On This Day in Aviation History

2011-02-15

On This Day in Aviation History: February 15

2011 – United Airlines temporarily grounds all 96 of its Boeing 757 aircraft to check on a recent software upgrade that had not been performed to spec.

Sabena Flight 548 Boeing 707 crash wreckage.

Sabena Flight 548 crash wreckage.

1965 – Mrs. Guy Maher lands in Medford, NJ in a Hughes 300, completing the U.S.’s first transcontinental helicopter flight by a woman.
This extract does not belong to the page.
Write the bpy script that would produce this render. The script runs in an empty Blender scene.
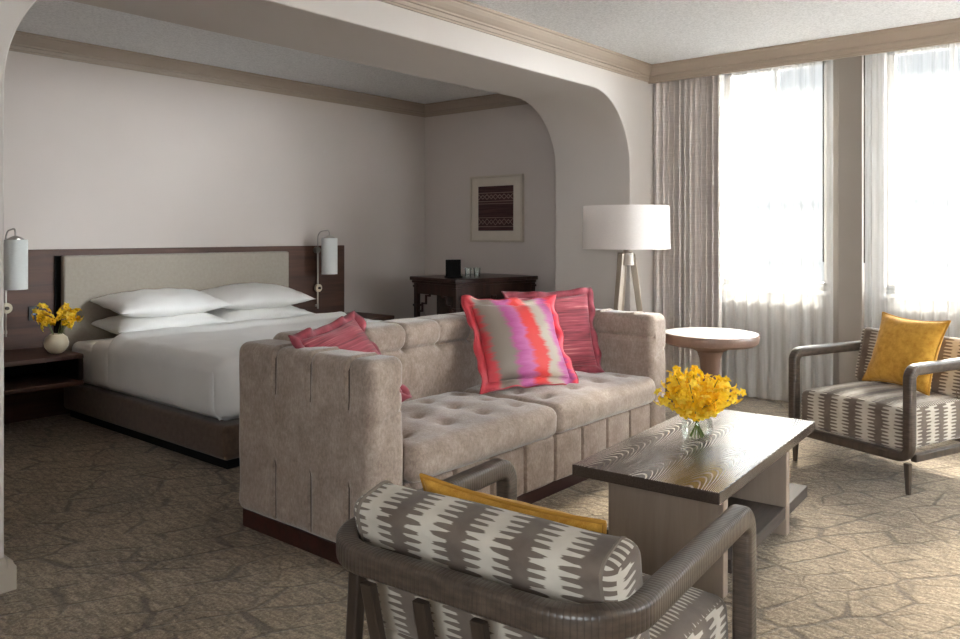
import bpy, bmesh, math, random
from mathutils import Vector, Matrix, noise as mnoise
C = bpy.context.scene.collection
PI = math.pi
rad = math.radians
R = random.Random(11)

# ------------------------------------------------------------------ camera, sky, exposure
AZ = math.atan(666 / 795)                     # heading measured from +X towards +Y
cam_d = bpy.data.cameras.new('camera')
cam = bpy.data.objects.new('camera', cam_d); C.objects.link(cam)
cam.location = (0, 0, 1.30)
cam.rotation_euler = (PI / 2, 0, AZ - PI / 2)
cam_d.sensor_width = 36; cam_d.lens = 795 / 960 * 36
cam_d.shift_y = -(319.5 - 234) / 960
cam_d.clip_start = 0.05
bpy.context.scene.camera = cam

world = bpy.data.worlds.new('daylight'); bpy.context.scene.world = world
world.use_nodes = True
bg = world.node_tree.nodes['Background']
SKY_DIM = 0.04
SKY, GLOW = 5.7, 60.0
wt = world.node_tree
tc = wt.nodes.new('ShaderNodeTexCoord'); sp = wt.nodes.new('ShaderNodeSeparateXYZ'); wt.links.new(tc.outputs['Generated'], sp.inputs[0])
def mr(src, a, b, c, d):
    k = wt.nodes.new('ShaderNodeMapRange'); wt.links.new(src, k.inputs[0])
    for i, v in enumerate((a, b, c, d)): k.inputs[i + 1].default_value = v
    return k.outputs[0]
mu = wt.nodes.new('ShaderNodeMath'); mu.operation = 'MULTIPLY'
dt = wt.nodes.new('ShaderNodeVectorMath'); dt.operation = 'DOT_PRODUCT'; wt.links.new(tc.outputs['Generated'], dt.inputs[0])
dt.inputs[1].default_value = Vector((0.28, -0.954, 0.12)).normalized()      # bright hazy part of the sky
wt.links.new(mr(dt.outputs['Value'], 0.91, 0.985, SKY, GLOW), mu.inputs[0])
wt.links.new(mr(sp.outputs[2], -0.30, 0.0, 0.18, 1.0), mu.inputs[1])       # darker street below the horizon
bg.inputs[0].default_value = (0.94, 0.975, 1.02, 1)
mu2 = wt.nodes.new('ShaderNodeMath'); mu2.operation = 'MULTIPLY'
wt.links.new(mu.outputs[0], mu2.inputs[0])
wt.links.new(mr(sp.outputs[0], 0.70, 0.93, 1.0, SKY_DIM), mu2.inputs[1])    # sky dimmed straight across from the windows to keep the sheers from clipping
wt.links.new(mu2.outputs[0], bg.inputs[1])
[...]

1961 – Sabena Flight 548, a Boeing 707-300 (OO-SJB) enroute to Brussels, Belgium from Idlewild Airport in New York, crashes on approach to Brussels, killing all 72 people on board, including the entire United States Figure Skating Team which had been enroute to the World Championships in Prague. A farmer on the ground was also killed, while another lost a leg to flying shrapnel. It is the first fatal crash of the Boeing 707, which had entered service a little over two years earlier. The cause is never precisely determined, but the most likely culprit is thought to have been a malfunction of the stabilizer adjusting mechanism.

1938 – Six US Army Air Corps B-17 Flying Fortresses begin a goodwill tour of Latin America, traveling 12,000 miles to Lima, Buenos Aires, Santiago and back.